Twitter and Facebook are the two most recognized social media used for activism today with hashtags giving movements catchphrases that link users straight to the action and the share button blasting a cause to a potentially infinite number of people.
NW student Garrett Dodd used Facebook, Twitter and MySpace to support the Zeitgeist Movement by trying to start a chapter in Texas.
According to its website, the Zeitgeist Movement is a sustainability advocacy organization that conducts community-based activism and awareness through a network of global/regional chapters. The movement aims to address social problems the human species experiences globally and asserts that issues such as poverty, corruption, homelessness, war and starvation are born out of an outdated social structure as opposed to institutional corruption or a flaw in human nature.
“There wasn’t enough people to start it, and it costs funds, so I couldn’t do it,” Dodd said. “So it didn’t really work, but I did help them raise a little bit of money.”
Despite his mixed results, he does think that social media is more effective than rallies or protests.
“It’s like shouting at a brick wall,” he said. “It doesn’t do anything at all. It’s just our right, and people think it’s going to do something.”
In the past, that shouting has helped change laws and shape society during the women’s suffrage movement, the civil rights movement and the Vietnam War.
TR student Damon Carver is the outreach coordinator for Trinity River Equality in Education and is the Fort Worth organizer for getequaltx.org.

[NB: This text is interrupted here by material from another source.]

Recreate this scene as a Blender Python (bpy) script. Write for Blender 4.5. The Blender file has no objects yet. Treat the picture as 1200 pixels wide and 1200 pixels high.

However, he is skeptical about social media’s effectiveness.
“I want equality, and I want it now,” he said. “I will not tweet it from a cozy hipster Starbucks sipping a venti-icky-sweet-soy-entitlement latte.”
He is most concerned with people being completely engaged and doesn’t think reading a post in a feed does the job.
“Is the click-share changing your opinions enough for you to engage in your new opinions, enough that you get out and you put your foot down and say that’s not right, that you actually leave your computer, shut your laptop and get on your feet and go out there and say something about it with a picket sign? That’s complete engagement,” he said.
Britney Cosby and Crystal Jackson, a black lesbian couple, were killed in early March, and Carver helped organize a vigil on Facebook.
Thirty people indicated they would attend, but only two people actually came.
Carver said he felt embarrassed and betrayed by the Fort Worth community. But with activism, success isn’t always measured by the numbers.
The numbers seem to reflect Carver’s experience.
A study done in February by students from University of California, the University of North Carolina and the London School of Economics and Political Science focused on the “Save Darfur Cause.”
The report said that Facebook is less useful as a mobilization tool but more effective as a marketing tool. It allowed more than 1 million individuals to register their discontent but largely failed to transform those initial acts into a deep and sustained commitment to the work.
“It boils down to not how many people attended,” Carver said, “but how many people were affected by it.”